Thursday
Feb. 19, 2009
Tossing and Turning
The spirit has infinite facets, but the body
confiningly few sides.
There is the left,
the right, the back, the belly, and tempting
in-betweens, northeasts and northwests,
that tip the heart and soon pinch circulation
in one or another arm.
Yet we turn each time
with fresh hope, believing that sleep
will visit us here, descending like an angel
down the angle our flesh's sextant sets,
tilted toward that unreachable star
hung in the night between our eyebrows, whence
dreams and good luck flow.
Uncross
your ankles. Unclench your philosophy.
This bed was invented by others; know we go
to sleep less to rest than to participate
in the twists of another world.
This churning is our journey.
It ends,
can only end, around a corner
we do not know
we are turning.
It's the birthday of poet and novelist Stephen Dobyns, (books by this author) born in Orange, New Jersey (1941). He heard a jazz album where poems by Walt Whitman, William Carlos Williams, Lawrence Ferlinghetti, and Langston Hughes were read over jazz music, and he decided to become a poet himself. His books of poems include Cemetery Nights (1987) and Mystery, So Long (2005).
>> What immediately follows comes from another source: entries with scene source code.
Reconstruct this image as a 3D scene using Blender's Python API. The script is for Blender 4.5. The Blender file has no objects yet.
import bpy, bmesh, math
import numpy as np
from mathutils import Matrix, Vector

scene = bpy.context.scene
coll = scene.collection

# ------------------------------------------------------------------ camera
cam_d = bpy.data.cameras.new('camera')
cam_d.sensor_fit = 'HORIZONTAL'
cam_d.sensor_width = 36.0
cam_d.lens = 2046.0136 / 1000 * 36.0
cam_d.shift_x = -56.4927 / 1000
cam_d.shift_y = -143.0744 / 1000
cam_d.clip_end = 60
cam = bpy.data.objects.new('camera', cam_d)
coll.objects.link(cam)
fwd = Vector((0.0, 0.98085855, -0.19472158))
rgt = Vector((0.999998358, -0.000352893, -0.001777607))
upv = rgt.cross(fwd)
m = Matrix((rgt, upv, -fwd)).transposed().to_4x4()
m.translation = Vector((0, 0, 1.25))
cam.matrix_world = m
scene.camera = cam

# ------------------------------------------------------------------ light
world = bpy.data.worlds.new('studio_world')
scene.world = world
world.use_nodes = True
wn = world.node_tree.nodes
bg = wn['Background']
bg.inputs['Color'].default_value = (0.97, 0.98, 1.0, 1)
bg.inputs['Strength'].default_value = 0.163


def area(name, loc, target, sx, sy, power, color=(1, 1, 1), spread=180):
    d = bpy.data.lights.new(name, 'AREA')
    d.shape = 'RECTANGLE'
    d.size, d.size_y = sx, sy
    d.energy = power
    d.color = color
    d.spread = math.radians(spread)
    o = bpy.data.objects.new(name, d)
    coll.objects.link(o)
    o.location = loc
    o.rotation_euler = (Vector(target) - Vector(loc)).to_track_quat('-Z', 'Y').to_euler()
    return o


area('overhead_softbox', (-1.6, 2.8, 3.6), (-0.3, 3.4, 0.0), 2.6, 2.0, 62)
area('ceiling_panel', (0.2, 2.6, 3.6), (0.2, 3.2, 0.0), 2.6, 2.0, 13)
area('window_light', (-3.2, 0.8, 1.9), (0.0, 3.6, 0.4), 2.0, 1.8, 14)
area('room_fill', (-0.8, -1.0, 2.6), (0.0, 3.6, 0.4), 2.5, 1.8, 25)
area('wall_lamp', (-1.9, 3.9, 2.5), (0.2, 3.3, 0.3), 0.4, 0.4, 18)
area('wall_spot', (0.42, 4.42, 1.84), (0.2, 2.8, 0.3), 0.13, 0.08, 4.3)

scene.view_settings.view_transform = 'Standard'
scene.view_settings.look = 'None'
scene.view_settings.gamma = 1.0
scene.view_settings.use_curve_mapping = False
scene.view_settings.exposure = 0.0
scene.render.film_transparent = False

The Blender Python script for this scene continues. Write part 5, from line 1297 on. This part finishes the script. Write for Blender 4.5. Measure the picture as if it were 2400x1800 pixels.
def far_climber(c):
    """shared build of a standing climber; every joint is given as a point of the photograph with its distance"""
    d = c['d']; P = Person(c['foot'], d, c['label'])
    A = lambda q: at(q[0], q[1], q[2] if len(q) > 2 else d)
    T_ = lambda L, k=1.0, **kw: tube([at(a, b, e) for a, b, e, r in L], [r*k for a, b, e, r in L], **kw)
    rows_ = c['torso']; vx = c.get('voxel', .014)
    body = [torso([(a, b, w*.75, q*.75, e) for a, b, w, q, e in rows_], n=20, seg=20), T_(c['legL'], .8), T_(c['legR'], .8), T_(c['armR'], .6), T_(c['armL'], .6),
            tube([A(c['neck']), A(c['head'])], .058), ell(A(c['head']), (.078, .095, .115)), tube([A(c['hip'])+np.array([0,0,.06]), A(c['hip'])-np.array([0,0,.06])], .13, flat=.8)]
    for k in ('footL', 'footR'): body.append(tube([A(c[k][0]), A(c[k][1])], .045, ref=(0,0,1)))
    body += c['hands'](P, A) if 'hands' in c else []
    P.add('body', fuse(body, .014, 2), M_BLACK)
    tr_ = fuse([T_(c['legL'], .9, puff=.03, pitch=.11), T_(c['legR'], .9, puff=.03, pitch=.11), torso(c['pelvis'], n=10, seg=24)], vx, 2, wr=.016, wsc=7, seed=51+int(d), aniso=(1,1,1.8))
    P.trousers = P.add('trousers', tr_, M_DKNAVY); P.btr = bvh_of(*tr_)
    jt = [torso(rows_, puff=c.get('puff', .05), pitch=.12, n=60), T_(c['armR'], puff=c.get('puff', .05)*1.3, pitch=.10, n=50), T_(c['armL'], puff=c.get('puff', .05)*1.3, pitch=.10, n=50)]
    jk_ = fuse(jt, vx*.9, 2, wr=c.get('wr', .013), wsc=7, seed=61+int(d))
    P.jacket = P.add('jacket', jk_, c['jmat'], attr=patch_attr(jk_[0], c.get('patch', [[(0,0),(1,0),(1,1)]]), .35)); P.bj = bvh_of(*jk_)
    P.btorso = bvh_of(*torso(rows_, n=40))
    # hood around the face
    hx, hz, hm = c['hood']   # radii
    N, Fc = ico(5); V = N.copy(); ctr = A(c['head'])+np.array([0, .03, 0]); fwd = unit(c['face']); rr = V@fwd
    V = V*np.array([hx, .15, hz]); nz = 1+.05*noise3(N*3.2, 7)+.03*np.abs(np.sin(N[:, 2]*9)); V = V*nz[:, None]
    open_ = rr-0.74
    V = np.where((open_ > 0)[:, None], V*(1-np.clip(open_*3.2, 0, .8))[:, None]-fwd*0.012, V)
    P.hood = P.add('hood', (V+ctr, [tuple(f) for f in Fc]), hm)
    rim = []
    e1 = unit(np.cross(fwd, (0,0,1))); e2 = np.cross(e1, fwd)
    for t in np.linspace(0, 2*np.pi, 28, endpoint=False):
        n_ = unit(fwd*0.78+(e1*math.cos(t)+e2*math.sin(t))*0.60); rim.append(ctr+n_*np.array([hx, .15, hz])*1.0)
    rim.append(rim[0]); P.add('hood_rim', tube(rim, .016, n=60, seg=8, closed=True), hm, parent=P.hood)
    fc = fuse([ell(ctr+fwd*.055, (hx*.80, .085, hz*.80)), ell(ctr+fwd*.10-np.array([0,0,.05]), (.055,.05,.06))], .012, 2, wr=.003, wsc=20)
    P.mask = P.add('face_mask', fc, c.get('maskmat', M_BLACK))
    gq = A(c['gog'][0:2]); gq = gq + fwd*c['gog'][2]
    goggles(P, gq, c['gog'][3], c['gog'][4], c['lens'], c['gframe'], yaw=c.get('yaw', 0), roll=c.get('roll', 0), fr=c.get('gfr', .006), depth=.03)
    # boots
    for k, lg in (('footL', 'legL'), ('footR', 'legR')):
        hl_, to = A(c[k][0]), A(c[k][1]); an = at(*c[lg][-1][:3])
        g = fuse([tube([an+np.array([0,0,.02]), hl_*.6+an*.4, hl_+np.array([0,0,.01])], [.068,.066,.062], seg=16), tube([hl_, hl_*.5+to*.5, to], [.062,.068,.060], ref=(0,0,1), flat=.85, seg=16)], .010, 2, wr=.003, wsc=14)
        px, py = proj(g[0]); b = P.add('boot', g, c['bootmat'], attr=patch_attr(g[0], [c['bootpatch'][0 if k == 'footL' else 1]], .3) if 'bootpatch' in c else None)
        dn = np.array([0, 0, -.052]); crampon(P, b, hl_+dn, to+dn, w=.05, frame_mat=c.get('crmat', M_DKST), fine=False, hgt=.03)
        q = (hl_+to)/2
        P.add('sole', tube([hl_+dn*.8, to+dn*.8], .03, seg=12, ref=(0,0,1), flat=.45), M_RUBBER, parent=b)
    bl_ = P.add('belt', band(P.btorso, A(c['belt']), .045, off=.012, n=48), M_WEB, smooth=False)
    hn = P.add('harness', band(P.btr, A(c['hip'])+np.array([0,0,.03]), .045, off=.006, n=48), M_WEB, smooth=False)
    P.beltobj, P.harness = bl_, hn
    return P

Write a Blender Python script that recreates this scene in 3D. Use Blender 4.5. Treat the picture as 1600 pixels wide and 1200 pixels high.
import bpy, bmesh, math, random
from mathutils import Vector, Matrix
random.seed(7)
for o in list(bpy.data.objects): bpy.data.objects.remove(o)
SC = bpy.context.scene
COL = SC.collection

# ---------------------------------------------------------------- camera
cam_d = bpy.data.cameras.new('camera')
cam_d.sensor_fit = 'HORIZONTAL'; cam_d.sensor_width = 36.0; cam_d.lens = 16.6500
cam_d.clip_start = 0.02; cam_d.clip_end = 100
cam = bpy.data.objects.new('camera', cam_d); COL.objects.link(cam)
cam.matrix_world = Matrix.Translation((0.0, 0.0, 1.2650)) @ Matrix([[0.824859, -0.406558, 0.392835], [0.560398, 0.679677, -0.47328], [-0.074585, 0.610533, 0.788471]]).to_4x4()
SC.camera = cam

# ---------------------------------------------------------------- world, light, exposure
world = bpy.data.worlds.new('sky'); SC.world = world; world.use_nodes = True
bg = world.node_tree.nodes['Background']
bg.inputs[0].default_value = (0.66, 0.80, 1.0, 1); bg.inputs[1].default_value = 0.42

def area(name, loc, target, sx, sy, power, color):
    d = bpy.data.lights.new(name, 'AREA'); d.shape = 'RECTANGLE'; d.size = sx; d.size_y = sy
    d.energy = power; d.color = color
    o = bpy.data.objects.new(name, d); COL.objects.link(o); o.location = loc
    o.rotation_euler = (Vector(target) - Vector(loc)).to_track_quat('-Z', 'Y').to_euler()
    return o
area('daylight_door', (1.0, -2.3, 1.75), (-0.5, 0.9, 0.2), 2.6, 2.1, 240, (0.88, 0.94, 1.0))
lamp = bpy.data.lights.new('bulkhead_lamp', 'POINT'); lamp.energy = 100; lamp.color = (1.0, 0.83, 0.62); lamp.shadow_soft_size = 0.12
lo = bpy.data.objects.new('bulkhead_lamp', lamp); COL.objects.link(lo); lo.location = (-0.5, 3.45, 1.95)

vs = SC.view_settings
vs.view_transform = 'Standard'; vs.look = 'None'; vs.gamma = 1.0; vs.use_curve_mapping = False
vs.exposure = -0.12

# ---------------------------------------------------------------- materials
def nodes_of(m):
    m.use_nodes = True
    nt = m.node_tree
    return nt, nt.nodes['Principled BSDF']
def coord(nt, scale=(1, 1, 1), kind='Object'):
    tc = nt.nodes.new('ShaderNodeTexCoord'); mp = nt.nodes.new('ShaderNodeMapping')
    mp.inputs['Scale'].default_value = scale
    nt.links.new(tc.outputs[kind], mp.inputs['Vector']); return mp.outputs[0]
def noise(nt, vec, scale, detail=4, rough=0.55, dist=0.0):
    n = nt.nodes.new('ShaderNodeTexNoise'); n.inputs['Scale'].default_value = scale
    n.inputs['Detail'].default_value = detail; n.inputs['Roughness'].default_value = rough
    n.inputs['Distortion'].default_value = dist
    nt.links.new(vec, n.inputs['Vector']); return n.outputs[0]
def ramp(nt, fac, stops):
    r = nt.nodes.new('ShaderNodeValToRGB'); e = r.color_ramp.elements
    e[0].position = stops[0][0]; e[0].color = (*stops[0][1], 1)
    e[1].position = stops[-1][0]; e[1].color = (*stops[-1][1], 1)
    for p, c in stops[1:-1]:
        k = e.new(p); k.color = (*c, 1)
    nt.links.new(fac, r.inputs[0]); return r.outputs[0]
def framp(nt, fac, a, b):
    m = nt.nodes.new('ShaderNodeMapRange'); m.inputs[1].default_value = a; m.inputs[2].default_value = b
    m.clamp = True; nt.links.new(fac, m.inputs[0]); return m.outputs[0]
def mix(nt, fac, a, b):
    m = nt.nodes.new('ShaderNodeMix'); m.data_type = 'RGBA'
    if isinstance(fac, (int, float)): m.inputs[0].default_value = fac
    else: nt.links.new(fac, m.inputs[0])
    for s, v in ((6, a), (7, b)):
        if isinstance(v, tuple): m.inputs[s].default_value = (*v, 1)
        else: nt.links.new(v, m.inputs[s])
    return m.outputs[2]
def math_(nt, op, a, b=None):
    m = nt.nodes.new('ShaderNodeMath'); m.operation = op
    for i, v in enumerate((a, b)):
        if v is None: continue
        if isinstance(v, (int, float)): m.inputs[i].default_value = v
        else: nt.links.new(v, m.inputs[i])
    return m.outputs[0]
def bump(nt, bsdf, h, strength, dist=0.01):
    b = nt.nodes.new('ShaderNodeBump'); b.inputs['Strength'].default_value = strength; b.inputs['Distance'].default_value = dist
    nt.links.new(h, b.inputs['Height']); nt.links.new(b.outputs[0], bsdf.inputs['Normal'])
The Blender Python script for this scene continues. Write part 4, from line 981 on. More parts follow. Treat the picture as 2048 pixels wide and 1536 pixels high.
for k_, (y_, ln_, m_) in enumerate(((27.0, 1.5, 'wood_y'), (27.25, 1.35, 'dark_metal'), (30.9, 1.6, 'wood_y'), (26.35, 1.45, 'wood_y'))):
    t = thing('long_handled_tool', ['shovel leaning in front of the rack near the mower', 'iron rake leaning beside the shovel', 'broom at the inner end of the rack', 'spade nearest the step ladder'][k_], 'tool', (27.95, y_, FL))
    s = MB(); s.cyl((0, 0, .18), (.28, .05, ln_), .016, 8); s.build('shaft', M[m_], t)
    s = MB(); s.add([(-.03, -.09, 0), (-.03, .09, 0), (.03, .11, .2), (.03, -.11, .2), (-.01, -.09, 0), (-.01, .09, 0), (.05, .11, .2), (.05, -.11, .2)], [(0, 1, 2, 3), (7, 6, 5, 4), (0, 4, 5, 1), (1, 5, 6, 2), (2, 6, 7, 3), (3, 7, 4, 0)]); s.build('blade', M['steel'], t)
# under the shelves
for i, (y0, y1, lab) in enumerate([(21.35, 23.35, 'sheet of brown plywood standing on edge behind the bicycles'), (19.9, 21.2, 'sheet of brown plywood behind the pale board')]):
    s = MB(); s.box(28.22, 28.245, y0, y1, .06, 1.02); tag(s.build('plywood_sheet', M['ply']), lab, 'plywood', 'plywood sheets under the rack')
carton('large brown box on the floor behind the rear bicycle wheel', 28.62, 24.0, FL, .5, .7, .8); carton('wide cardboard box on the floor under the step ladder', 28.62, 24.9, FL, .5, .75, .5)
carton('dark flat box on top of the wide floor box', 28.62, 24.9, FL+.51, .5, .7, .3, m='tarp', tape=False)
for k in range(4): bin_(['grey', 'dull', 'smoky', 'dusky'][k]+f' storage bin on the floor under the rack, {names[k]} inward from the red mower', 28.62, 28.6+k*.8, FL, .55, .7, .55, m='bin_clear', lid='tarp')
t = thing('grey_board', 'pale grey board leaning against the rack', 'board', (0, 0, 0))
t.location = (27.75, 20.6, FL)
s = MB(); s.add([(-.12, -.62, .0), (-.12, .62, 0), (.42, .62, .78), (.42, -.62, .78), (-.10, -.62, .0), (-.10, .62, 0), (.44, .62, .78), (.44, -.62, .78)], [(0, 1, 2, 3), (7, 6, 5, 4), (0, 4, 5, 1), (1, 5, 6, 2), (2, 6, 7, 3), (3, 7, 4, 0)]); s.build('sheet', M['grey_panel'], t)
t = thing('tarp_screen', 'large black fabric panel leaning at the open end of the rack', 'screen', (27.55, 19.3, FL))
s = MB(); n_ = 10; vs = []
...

It's the birthday of novelist Amy Tan, (books by this author) born in Oakland, California (1952). Her parents emigrated from China in the 1940s, and she grew up struggling to assimilate with other kids, wishing that she would look less Chinese.
She was working as a freelance writer when she took her mother on a trip to China, and she said, "It was a sense of completeness, like having a mother and a father. I had China and America, and everything was all coming together finally."
She came home and found out that based on two short stories, she had gotten an advance for a book. She quit her freelancing work and spent every day writing in her basement, thinking about her trip to China. In just four months, she had finished The Joy Luck Club (1989), which was a big best-seller. She went on to write The Kitchen God's Wife (1991), The Hundred Secret Senses (1995), The Bonesetter's Daughter (2001), and Saving Fish from Drowning (2005).
It's the birthday of novelist Carson McCullers, (books by this author) born in Columbus, Georgia (1917). She published The Heart is a Lonely Hunter (1940) when she was just 23 years old. Her other books include The Member of the Wedding (1946). She said, "I live with the people I create and it has always made my essential loneliness less keen."
It's the birthday of novelist Jonathan Lethem, (books by this author) born in New York City (1964). His parents were bohemian idealists who stayed in their Brooklyn neighborhood even as most white families moved away, and there were only a handful of other white kids in Jonathan's school. He grew up, dropped out of college, worked in bookstores, and became a novelist. He decided to write a novel based on his own childhood, a story about a white kid named Dylan and a black kid named Mingus growing up together in Brooklyn in the 1970s. The two friends find a magic ring that gives them superhero powers. That novel was The Fortress of Solitude (2003).